The Middle States Commission on Higher Education—which oversees institutions in New York, New Jersey, Pennsylvania, Maryland, Delaware, DC, and several US territories—swiftly issued a defensive statement. “We have never abused our authority,” it insisted. “We do not approve low-quality institutions.” But Middle States fails on both counts—and a third: protecting student rights. In all three areas, Middle States illustrates the dangers of state-backed monopoly accreditation.

First, Middle States has openly politicized its standards by elevating DEI ideology to the level of institutional mission. In its Standards for Accreditation and Requirements of Affiliation (14th Edition), DEI is listed as one of the Commission’s 5 guiding principles. Officials at a conservative college I spoke with insisted DEI is only evaluated relative to an institution’s mission. But if that were true, why formalize DEI in the standards?

In reality, codifying DEI empowers progressives within the accreditation system and pressures Christian and conservative colleges to conform. Middle States’s ideological bias isn’t subtle—it signed an amicus brief to the Supreme Court supporting race-based admissions at Harvard and UNC Chapel Hill.

In a free market for accreditation, this kind of politicization would invite competition. Institutions that reject progressive ideology would flock to merit-based accreditors, forcing politicized ones to change or become obsolete.

Second, Middle States accredits failing institutions. It offers a binary certification: a school is either accredited or not, whether it’s the University of Pennsylvania or a local community college. Accreditation, in other words, tells you almost nothing about quality. Worse, it gives a veneer of legitimacy to collapsing institutions. Take the University of the Arts in Philadelphia. Despite years of financial decline and plummeting enrollment, it kept its Middle States accreditation until it announced its closure in 2024. Middle States didn’t revoke its accreditation—it waited for the school to fold.

In a competitive market, accreditors would have reputational skin in the game. Endorsing a failing institution would damage their brand and drive away member schools.

Third, Middle States has failed to uphold its own free speech standards. Its guidelines explicitly require member schools to protect academic freedom and free expression under Standard II. Yet, in 2017, Rensselaer Polytechnic Institute cracked down on student protests, removed flyers, and enforced vague rules to suppress dissent. The Foundation for Individual Rights and Expression (FIRE) filed a formal complaint. Middle States never responded. A similar complaint involving NYU never resulted in meaningful action.

Today, five of Middle States’s accredited schools rank “poor” or “very poor” in FIRE’s free speech rankings. Without market pressure, there’s no incentive to investigate or enforce violations of free speech rights. Since other accreditors are not much better than Middle States, there aren’t competitive pressures to protect free speech.

Middle States is not unique; instead, the Commission is emblematic of accreditation’s problems. It shows what happens when an unaccountable, monopoly accreditor imposes political ideology, certifies failing colleges, and ignores student rights.

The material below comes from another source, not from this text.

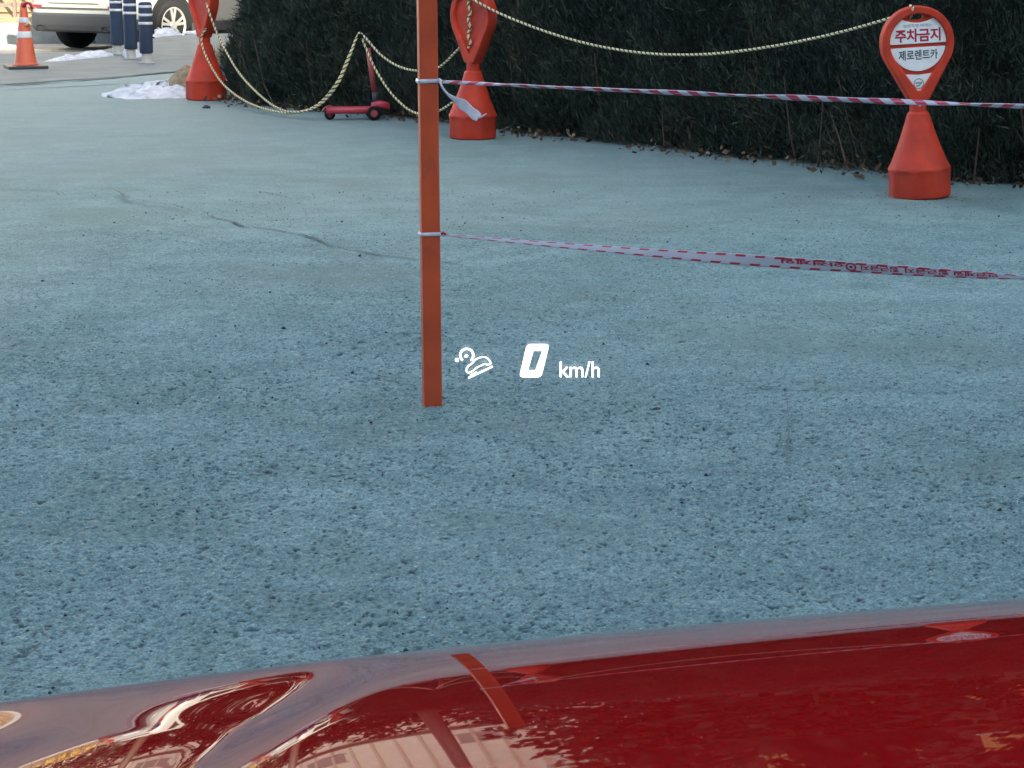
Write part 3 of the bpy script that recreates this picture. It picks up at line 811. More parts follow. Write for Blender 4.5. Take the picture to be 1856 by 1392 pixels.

The Solution: A Market for Accreditation

Does accreditation improve the quality of higher education? Not when it’s backed by federal power. Government intervention shields accreditors from competition, allowing established institutions to block reform, suppress dissent, and entrench ideology.

It’s a good sign that the Trump administration is moving to reform the system. But the executive order doesn’t go far enough. The real problem is structural: accreditors enjoy monopoly control because they determine access to public funds. As long as the state picks the gatekeepers, accreditors have no reason to innovate, no fear of failure, and no accountability to students.

The solution isn’t better bureaucrats—it’s markets. Sever the link between accreditors and government money. Let institutions choose among competing evaluators. Let accreditors earn their reputation, not inherit it. Real reform means trusting markets, not the state.